このクリック時にポインタがズレる問題は、おそらく縦型マウスの形状的な宿命だろうから文句を言うつもりはない。角度をつけるほど手首は楽になるがクリック時の安定性は失われてしまう。トレードオフなので仕方ない。

しかし、縦型マウスのレビューでこの問題について触れていない記事や動画ははっきり言って信用できない。それぐらい、使ってみればすぐにわかる明確なデメリットである。この問題をもっと周知してもらいたいというのが、自分がこの記事を書こうと思った理由の一つだ。

(自分もこの問題に関しては、Amazonレビューなどで購入前から把握していた。使っているうちに慣れるだろうと高をくくっていたのだが、実際に試してみると予想以上に手の負担が大きく、考えを改めざるをえなかった。)


小指も疲れる ― マウス形状の問題

こうしてクリック時のクセに悪戦苦闘しながらも、なんとかLIFTを使い続けていたのだが、しばらくするとさらなる問題に気づいてしまった。親指だけでなく小指も疲れるのだ。


↑は、力を抜いて自然にLIFTを握った時の写真である。(分かりづらいが)小指の上に薬指が重なっている状態だ。重力の関係上当たり前なのだが、これが結構疲れる。小指が薬指と机に挟まって常に圧迫されているような感じなのだ。

だがもっと問題なのは小指が机の面に接してしまっている点だ。この状態でマウスを動かすと、小指が机(ないしマウスパッド)とこすれて負担になるし、なにより動かしづらい。普通、マウスを操作する際は(細かい操作でポインタを微調整したい場合を除き)指は机につけない。

小指を机につけないようにLIFTを持とうとすると、今度は小指を常に宙に浮かせる必要があり、やはり疲れる。常にマウスを意識的に小指で握って保持しなければならず、手が緊張してしまうのだ。

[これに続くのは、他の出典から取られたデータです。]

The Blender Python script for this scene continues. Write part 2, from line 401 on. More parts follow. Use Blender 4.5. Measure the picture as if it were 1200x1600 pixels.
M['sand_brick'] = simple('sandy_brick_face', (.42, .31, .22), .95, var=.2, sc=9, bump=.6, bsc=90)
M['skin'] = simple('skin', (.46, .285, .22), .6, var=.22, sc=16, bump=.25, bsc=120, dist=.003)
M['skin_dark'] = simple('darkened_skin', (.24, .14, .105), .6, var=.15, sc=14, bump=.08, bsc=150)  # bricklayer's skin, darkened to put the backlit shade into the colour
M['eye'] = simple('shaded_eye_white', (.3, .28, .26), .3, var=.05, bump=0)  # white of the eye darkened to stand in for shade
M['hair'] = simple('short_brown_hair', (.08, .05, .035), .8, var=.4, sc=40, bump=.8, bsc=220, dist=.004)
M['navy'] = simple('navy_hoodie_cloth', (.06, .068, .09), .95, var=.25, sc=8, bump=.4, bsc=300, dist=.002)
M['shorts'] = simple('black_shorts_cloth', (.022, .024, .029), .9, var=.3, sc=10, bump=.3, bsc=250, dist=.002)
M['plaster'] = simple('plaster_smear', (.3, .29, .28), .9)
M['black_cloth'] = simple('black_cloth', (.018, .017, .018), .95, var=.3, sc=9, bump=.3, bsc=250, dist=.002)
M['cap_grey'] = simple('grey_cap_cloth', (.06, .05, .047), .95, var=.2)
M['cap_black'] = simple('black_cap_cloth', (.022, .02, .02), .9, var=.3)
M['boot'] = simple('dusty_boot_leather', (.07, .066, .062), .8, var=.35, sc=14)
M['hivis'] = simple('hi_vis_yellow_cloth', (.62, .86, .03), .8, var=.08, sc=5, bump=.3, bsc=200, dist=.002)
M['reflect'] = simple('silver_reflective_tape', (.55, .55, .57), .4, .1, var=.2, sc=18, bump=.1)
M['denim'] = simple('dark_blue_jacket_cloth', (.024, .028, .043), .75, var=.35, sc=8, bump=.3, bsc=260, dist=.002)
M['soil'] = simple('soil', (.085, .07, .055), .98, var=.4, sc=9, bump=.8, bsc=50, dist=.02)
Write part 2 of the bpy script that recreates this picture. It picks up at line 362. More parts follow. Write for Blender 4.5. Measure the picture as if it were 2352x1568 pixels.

これも山のような形状をした縦型マウスにつきものの問題かもしれない。しかし、これこれのように小指を置く場所が確保されている縦型マウスも存在する以上、工夫の余地はあると思う。


縦型マウスがスタンダードにならない理由

まとめると、LIFTは自分にとって手首と腕は楽だが、親指と小指が疲れるマウスだった。もちろん人によって相性はあるだろうし、もっと使っていれば慣れる可能性もあるが、今のところ縦型マウスを使い続けたいとは思わない。

確実なのは、縦型マウスは万人にとって「手に優しい」マウスではないということだ。売り文句に惑わされず、自分に合ったマウスを選ぶべきである。世の中のマウスのほとんどが平べったい形をしているのは、それなりの理由があるのだ。